Most founders cling to the CEO title like it’s the prize. It’s not. It’s a job. A very specific, often brutal job — and it has almost nothing to do with why most founders started building in the first place.
Jay Graber just did something the startup world rarely celebrates: she looked in the mirror, told the truth, and moved accordingly.
She’s stepping down as Bluesky’s CEO to become Chief Innovation Officer — letting Toni Schneider, a seasoned operator and partner at True Ventures (an investor in Bluesky), step in as interim CEO. The press will frame this as a transition. I’d frame it as clarity.
But let’s be honest about the full picture. Because the signs were there.
Last October, Graber got into a public spat with her own users over platform moderation — responding to critics with “WAFFLES!” and telling another to “try a poster’s strike.” She briefly became the main character of her own platform. Not a great look for a CEO. But here’s the thing — it wasn’t a character flaw. It was a miscast role revealing itself in real time. That’s what happens when a builder is forced to play politician.
Before that, in 2023, a racist username sat live on the platform for weeks with no response from leadership. Investors had to email Graber directly to push her to act — and her apology took 10 days. Again, not malicious. Just someone who wasn’t wired for crisis communications, public accountability, or the relentless stakeholder management that the CEO seat demands.

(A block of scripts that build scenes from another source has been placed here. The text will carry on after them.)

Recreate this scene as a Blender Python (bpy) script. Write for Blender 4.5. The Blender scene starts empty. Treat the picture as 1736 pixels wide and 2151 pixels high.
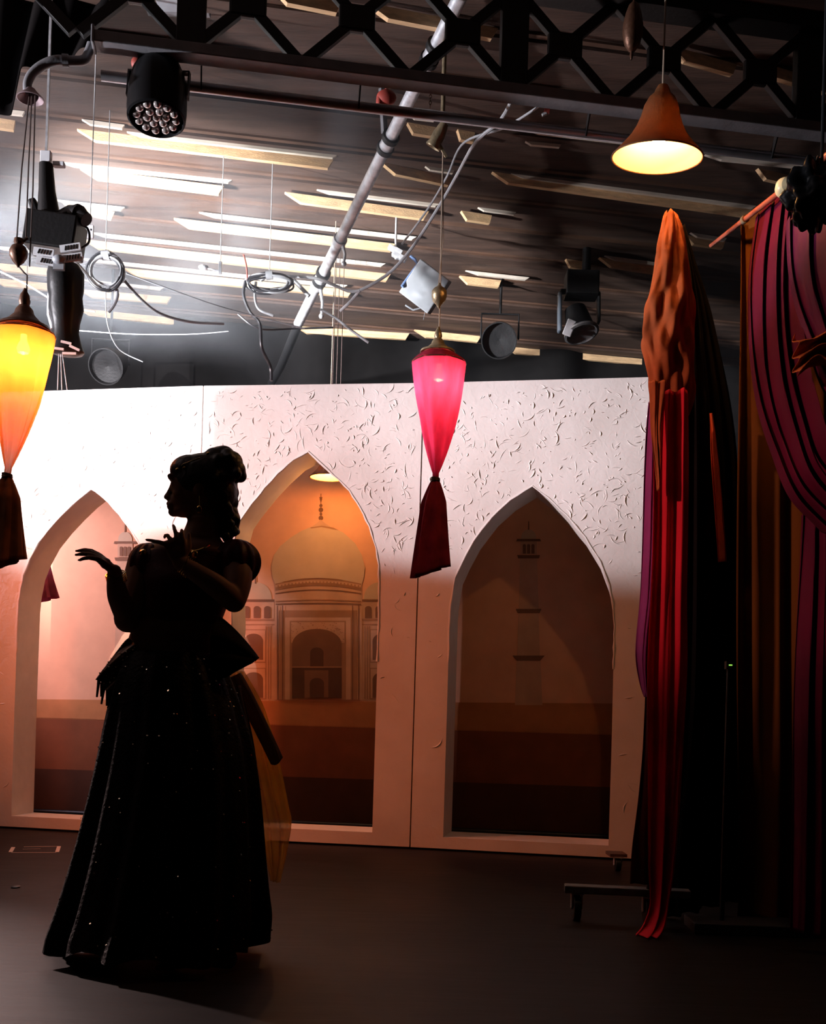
import bpy, bmesh, math, random
from mathutils import Vector, Matrix
random.seed(7)
PI = math.pi
SC = bpy.context.scene
C = SC.collection

# ------------------------------------------------------------------ camera
F = 2300.0                      # focal length in photograph pixels
PX, PY = 868.0, 1499.0          # level line of sight in the photograph
ROLL = 0.03
CAMZ = 0.8
cam_d = bpy.data.cameras.new('camera')
cam = bpy.data.objects.new('camera', cam_d); C.objects.link(cam)
cam_d.sensor_fit = 'HORIZONTAL'; cam_d.sensor_width = 36
cam_d.lens = 36 * F / 1736
cam_d.shift_y = (PY - 1075.5) / 1736
cam_d.clip_end = 200
cam.matrix_world = Matrix.Translation((0, 0, CAMZ)) @ Matrix.Rotation(PI/2, 4, 'X') @ Matrix.Rotation(ROLL, 4, 'Z')
SC.camera = cam

# ------------------------------------------------------------------ world, exposure
SC.view_settings.view_transform = 'Standard'
SC.view_settings.look = 'None'
SC.view_settings.gamma = 1
SC.view_settings.use_curve_mapping = False
SC.view_settings.exposure = 0.0
w = bpy.data.worlds.new('world'); SC.world = w; w.use_nodes = True
w.node_tree.nodes['Background'].inputs[0].default_value = (0.35, 0.22, 0.2, 1)
w.node_tree.nodes['Background'].inputs[1].default_value = 0.002
SC.cycles.volume_step_rate = 4
SC.cycles.volume_max_steps = 48
SC.cycles.max_bounces = 6
SC.cycles.volume_bounces = 0
SC.cycles.transparent_max_bounces = 12
SC.cycles.sample_clamp_indirect = 4

def ray(px, py):
    u, v = px - PX, py - PY
    c, s = math.cos(ROLL), math.sin(ROLL)
    return Vector(((u*c + v*s)/F, 1.0, (u*s - v*c)/F))
def P(px, py, d):               # point of the place seen at that pixel, d metres in front of the camera
    return Vector((0, 0, CAMZ)) + ray(px, py) * d
def H(px, py, p0, n):           # the same on a plane
    r = ray(px, py); o = Vector((0, 0, CAMZ))
    return o + r * ((p0 - o).dot(n) / r.dot(n))
def FL(px, py, z=0.0):
    return H(px, py, Vector((0, 0, z)), Vector((0, 0, 1)))

def spot(name, loc, target, power, angle, blend, color, radius=0.05):
    l = bpy.data.lights.new(name, 'SPOT'); l.energy = power; l.spot_size = math.radians(angle); l.spot_blend = blend
    l.color = color; l.shadow_soft_size = radius
    o = bpy.data.objects.new(name, l); C.objects.link(o); o.location = loc
    o.rotation_euler = (Vector(target) - Vector(loc)).to_track_quat('-Z', 'Y').to_euler()
    return o
def point(name, loc, power, color, radius=0.03):
    l = bpy.data.lights.new(name, 'POINT'); l.energy = power; l.color = color; l.shadow_soft_size = radius
    o = bpy.data.objects.new(name, l); C.objects.link(o); o.location = loc
    return o
def area(name, loc, target, power, size, color):
    l = bpy.data.lights.new(name, 'AREA'); l.energy = power; l.size = size; l.color = color
    o = bpy.data.objects.new(name, l); C.objects.link(o); o.location = loc
    o.rotation_euler = (Vector(target) - Vector(loc)).to_track_quat('-Z', 'Y').to_euler()
    return o

# stage lamps and added fills out of the frame at stage right, the white one aimed up across the flats and the ceiling
def dirv(az, el): az, el = math.radians(az), math.radians(el); return Vector((math.cos(az)*math.cos(el), math.sin(az)*math.cos(el), math.sin(el)))
LK = Vector((-4.7, 4.0, 2.5))
spot('stage_spotlight', LK, LK+dirv(30, 44), 1150, 108, 0.08, (0.97, 0.93, 1.0), 0.04)
LC = Vector((-3.1, 4.9, 3.0))
spot('stage_spotlight_cross', LC, (-2.3, 6.8, 2.75), 520, 58, 0.5, (1.0, 0.98, 1.0), 0.006)
spot('ceiling_spotlight', (-2.9, 5.5, 2.75), (-0.9, 7.4, 4.1), 2200, 58, 0.8, (0.93, 0.95, 1.0), 0.05)
spot('haze_fill', (-3.0, 5.6, 2.8), (-0.7, 7.3, 3.65), 1300, 34, 1.0, (0.88, 0.92, 1.0), 0.05)  # added fill that brightens the haze
spot('warm_wash', (-3.5, 4.9, 2.4), (-1.3, 6.7, 1.3), 310, 78, 1.0, (1.0, 0.20, 0.06), 0.25)
spot('stage_spotlight_right', (-4.9, 3.9, 2.75), (0.72, 6.3, 2.62), 1150, 19, 1.0, (1.0, 0.90, 0.96), 0.04)
spot('drape_fill', (-3.2, 3.1, 3.3), (1.0, 4.15, 1.75), 420, 21, 0.9, (1.0, 0.5, 0.42), 0.08)  # added fill to brighten the crimson drape
spot('floor_wash', (-3.2, 5.2, 1.9), (-2.0, 3.2, 0.0), 1100, 52, 0.9, (1.0, 0.72, 0.68), 0.05)
spot('arch_backlight', (-3.7, 7.1, 2.3), (-1.9, 7.75, 1.25), 260, 70, 0.8, (1.0, 0.78, 0.98), 0.03)
spot('pipe_backlight', (-2.6, 8.9, 2.9), (0.3, 5.2, 3.5), 220, 50, 0.6, (0.9, 0.93, 1.0), 0.06)

# ------------------------------------------------------------------ material helpers
MATS = {}
def nodes(name):
    m = bpy.data.materials.new(name); m.use_nodes = True
    nt = m.node_tree
    return m, nt, nt.nodes, nt.links, nt.nodes['Principled BSDF']
def mat(name, col, rough=0.6, metal=0.0, vary=0.15, scale=12.0, bump=0.0, bscale=60.0, spec=0.5, stretch=(1, 1, 1), sheen=0.0, trans=0.0, alpha=1.0):
    if name in MATS: return MATS[name]
    if any(k in name for k in ('cloth', 'velvet', 'satin', 'sheer', 'ruffle', 'serge', 'skin')): spec = 0.1; sheen = 0.0
    m, nt, N, L, b = nodes(name)
    tc = N.new('ShaderNodeTexCoord'); mp = N.new('ShaderNodeMapping'); mp.inputs['Scale'].default_value = stretch
    L.new(tc.outputs['Object'], mp.inputs['Vector'])
    nz = N.new('ShaderNodeTexNoise'); nz.inputs['Scale'].default_value = scale; nz.inputs['Detail'].default_value = 5
    L.new(mp.outputs['Vector'], nz.inputs['Vector'])
    cr = N.new('ShaderNodeValToRGB')
    cr.color_ramp.elements[0].position = 0.3; cr.color_ramp.elements[1].position = 0.7
    cr.color_ramp.elements[0].color = tuple(c*(1-vary) for c in col) + (1,)
    cr.color_ramp.elements[1].color = tuple(min(1, c*(1+vary)) for c in col) + (1,)
    L.new(nz.outputs['Fac'], cr.inputs['Fac']); L.new(cr.outputs['Color'], b.inputs['Base Color'])
    b.inputs['Roughness'].default_value = rough; b.inputs['Metallic'].default_value = metal
    b.inputs['Specular IOR Level'].default_value = spec
    if sheen: b.inputs['Sheen Weight'].default_value = sheen
    if bump:
        n2 = N.new('ShaderNodeTexNoise'); n2.inputs['Scale'].default_value = bscale; n2.inputs['Detail'].default_value = 4
        L.new(mp.outputs['Vector'], n2.inputs['Vector'])
        bp = N.new('ShaderNodeBump'); bp.inputs['Strength'].default_value = bump; bp.inputs['Distance'].default_value = 0.01
        L.new(n2.outputs['Fac'], bp.inputs['Height']); L.new(bp.outputs['Normal'], b.inputs['Normal'])
    if trans or alpha < 1:
        out = N['Material Output']; sh = b.outputs[0]
        if trans:
            t = N.new('ShaderNodeBsdfTranslucent'); L.new(cr.outputs['Color'], t.inputs['Color'])
            mx = N.new('ShaderNodeMixShader'); mx.inputs[0].default_value = trans
            L.new(sh, mx.inputs[1]); L.new(t.outputs[0], mx.inputs[2]); sh = mx.outputs[0]
        if alpha < 1:
            t = N.new('ShaderNodeBsdfTransparent'); mx = N.new('ShaderNodeMixShader'); mx.inputs[0].default_value = alpha
            L.new(t.outputs[0], mx.inputs[1]); L.new(sh, mx.inputs[2]); sh = mx.outputs[0]
        L.new(sh, out.inputs['Surface'])
    MATS[name] = m
    return m
def emit(name, col, s):
    if name in MATS: return MATS[name]
    m, nt, N, L, b = nodes(name)
    b.inputs['Base Color'].default_value = col + (1,)
    b.inputs['Emission Color'].default_value = col + (1,); b.inputs['Emission Strength'].default_value = s
    MATS[name] = m
    return m

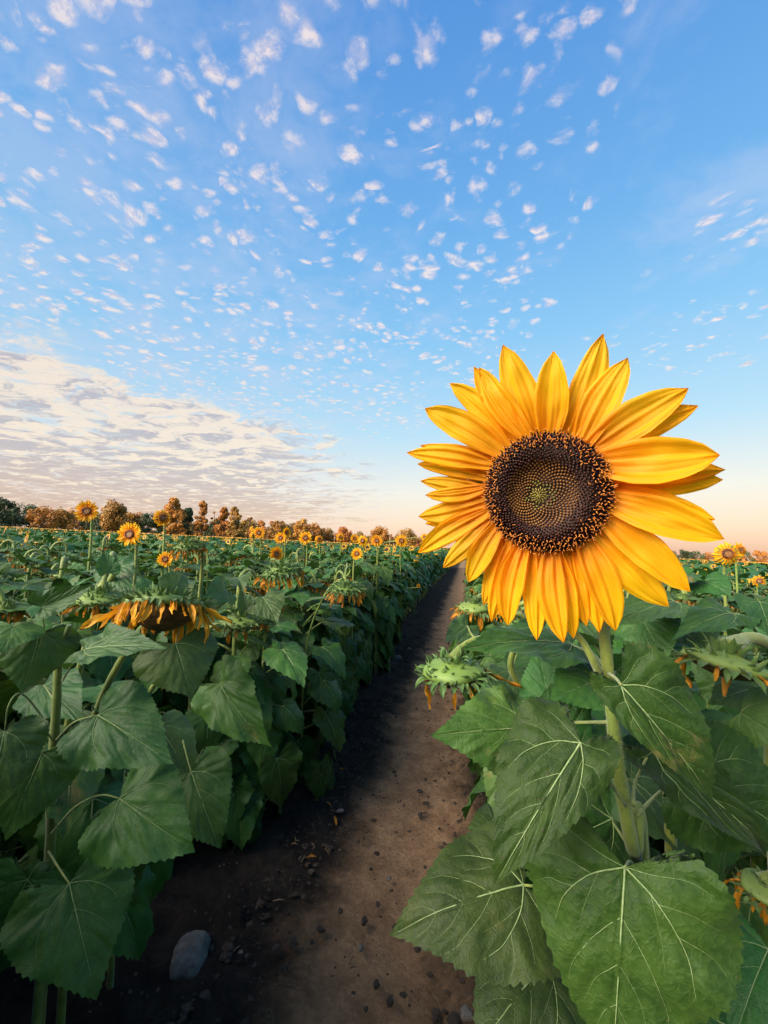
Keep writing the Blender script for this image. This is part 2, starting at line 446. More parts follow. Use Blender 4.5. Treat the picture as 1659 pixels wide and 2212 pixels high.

Being a CEO is a completely different skill set than being a founder. Graber built something remarkable — a decentralized social platform with 43 million users, a real alternative to X at a moment when the world desperately wanted one. That took vision, conviction, and technical courage. But scaling what you built? Compliance battles across a patchwork of state laws. Moderation politics that please no one. Revenue models that don’t yet exist. That’s a different beast entirely. And not everyone is wired for it — nor should they have to be.
The venture capital angle here is also worth naming. When a VC firm partner steps in as interim CEO of a portfolio company, that’s not just mentorship. That’s a firm protecting its investment while the board searches for permanent leadership. This is how it works. It’s not shameful — it’s actually the system functioning correctly. The question is whether founders are honest enough with themselves, and their boards, to let it happen before the company breaks.
Most aren’t.
Most founders wait too long. They mistake the title for identity. They conflate letting go of the CEO seat with admitting failure. So they stay, they struggle in silence, and the company pays the price. Graber said she’s “most energized by exploring new ideas, bringing a vision to life.” That’s not a consolation prize. That’s self-knowledge. Rare, hard-won self-knowledge — and frankly, self-knowledge that most seasoned executives twice her age never develop.
The leadership lesson here isn’t about stepping down. It’s about knowing what you’re actually good at — and having the courage to reorganize your life around it.
I work with founders and executives constantly who are miserable in roles they technically “earned.” They built the thing, so they feel obligated to keep running it. But obligation is not a leadership strategy. And suffering through a role you’re not suited for doesn’t serve you, your team, or the people using what you built.
The waffles incident wasn’t a PR crisis. It was a signal. The slow crisis response wasn’t incompetence. It was a mismatch. Graber’s genius is in architecture — building systems, protocols, new things. Not in managing the messy, political, never-ending human drama of running a scaled social platform.
She may have just given Bluesky its best shot at surviving — not by holding on, but by letting go.
That’s not weakness. That’s leadership.